Para llegar al faro de San Cristóbal hay que querer ir. No se descubre por casualidad. Nada desde tierra indica que esté ahí; solo un pequeño camino más de los que abundan en La Gomera. Ni siquiera parece mínimamente atractivo para que se aventure en él algún senderista despistado. A la derecha, el mar, algunos chalés. A la izquierda, casi todo huertas abandonadas y secas, al menos ahora, antes del invierno.

La casa es rectangular, de una pieza. La placa descolorida de la calle Camino del Faro -que deja claro que no hay casi nada más allí- indica que hemos llegado. Al lado, separada por unos metros, la torre nueva, blanca y roja, y mucho más alta que la antigua, que es la que preside el edificio oficial frente al acantilado. La vivienda tiene grandes ventanas, más verticales que horizontales, con remates de piedra gris y contraventanas de madera verdes. El resto es de color claro con algún desconchón suelto.

Dentro, se cuela en cada rincón el salitre mezclado con el olor de paredes encaladas y de plantas vivas. Los visillos largos contribuyen a dar forma a la brisa que viene directamente de las olas y se mueve por la casa sin obstáculos. Las puertas interiores están abiertas, todo es un juego de luces y alguna sombra en algún rincón, que desaparece en cuanto fijas la mirada. Es una construcción de principios del XX que aún conserva ese aspecto de entre romántico y simplemente útil: señalar a los barcos que pasan que las rocas están ahí, lejos o cerca, dependiendo de por dónde navegues.

En el faro de San Cristóbal es casi mediodía y no se oyen mucho las olas, pero de noche es inevitable que llegue su sonido y un olor a sal mucho más intenso. El viento suele soplar con dureza.

En el umbral de la puerta principal está Margarita Peralta, viene del faro nuevo: es delgada, activa, mira a los ojos. Se mueve del vestíbulo al despacho y de ahí a su cocina, que es antigua, alicatada en blanco y llena de botes de especias. Al poco, cuando al fin se sienta en un sillón de la salita, sus gestos se vuelven calmados y sus expresiones las de una persona de experiencia. Aparenta ser más joven de lo que en realidad es. Su aire hippie ayuda bastante. Pelo largo, más bien claro y algo revuelto sin duda por estar durante treinta años junto al mar. Viste con colores tan luminosos como lo es todo en este lugar.
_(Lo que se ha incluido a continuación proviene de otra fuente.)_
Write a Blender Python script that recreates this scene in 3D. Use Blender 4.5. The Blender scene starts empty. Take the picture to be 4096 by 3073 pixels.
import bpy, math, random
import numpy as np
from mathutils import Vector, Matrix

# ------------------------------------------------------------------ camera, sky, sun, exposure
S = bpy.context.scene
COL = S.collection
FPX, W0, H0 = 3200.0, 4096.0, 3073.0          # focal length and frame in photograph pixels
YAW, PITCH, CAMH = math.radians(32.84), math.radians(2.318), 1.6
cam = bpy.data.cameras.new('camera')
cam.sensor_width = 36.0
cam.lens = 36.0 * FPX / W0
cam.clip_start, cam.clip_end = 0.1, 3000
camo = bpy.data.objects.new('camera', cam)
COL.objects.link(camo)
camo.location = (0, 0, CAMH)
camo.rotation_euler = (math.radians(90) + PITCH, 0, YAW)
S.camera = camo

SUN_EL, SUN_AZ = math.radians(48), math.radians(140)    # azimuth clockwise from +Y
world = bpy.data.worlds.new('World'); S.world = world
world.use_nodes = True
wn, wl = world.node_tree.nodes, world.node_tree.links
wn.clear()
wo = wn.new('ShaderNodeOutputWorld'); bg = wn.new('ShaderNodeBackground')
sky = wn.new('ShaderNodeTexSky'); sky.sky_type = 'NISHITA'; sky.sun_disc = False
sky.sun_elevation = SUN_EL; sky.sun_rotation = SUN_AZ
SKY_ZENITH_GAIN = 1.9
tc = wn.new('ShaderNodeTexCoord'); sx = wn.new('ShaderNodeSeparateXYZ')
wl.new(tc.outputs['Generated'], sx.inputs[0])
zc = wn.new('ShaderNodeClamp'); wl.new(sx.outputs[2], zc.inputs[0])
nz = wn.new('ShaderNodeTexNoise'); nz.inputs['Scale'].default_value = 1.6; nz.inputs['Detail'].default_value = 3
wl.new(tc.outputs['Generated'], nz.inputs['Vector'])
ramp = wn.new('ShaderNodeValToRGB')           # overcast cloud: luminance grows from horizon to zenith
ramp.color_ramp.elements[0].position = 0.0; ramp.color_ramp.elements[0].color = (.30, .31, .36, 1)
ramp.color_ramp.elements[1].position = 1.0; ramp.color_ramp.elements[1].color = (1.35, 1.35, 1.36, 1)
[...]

Dentro de la casa, muebles sacados de aquí y de allá: algunos, nobles, antiguos, formaban parte del ajuar original y se conservan como en un museo que se usa a diario; siguen envejeciendo útiles; otros de Ikea o reciclados, cumplen su función: albergar un montón de libros y pequeños recuerdos que, de forma precisa, describen a los habitantes pasados y actuales de este hermoso lugar. Los suelos no son menos; como los de la casa de la abuela, hechos de losetas grises, pequeñas y decoradas con motivos geométricos. El conjunto es sin duda un hogar, pero no como el de la gente corriente.

Marga (así la llaman) es de carrera geóloga. Habla ese castellano de Zamora, puro, afinado. A simple vista no encaja con el paisaje, aunque al rato de conversación queda claro que ese horizonte árido y rudo del mar tiene algo que a una mujer nacida muy tierra adentro puede llegar a gustarle.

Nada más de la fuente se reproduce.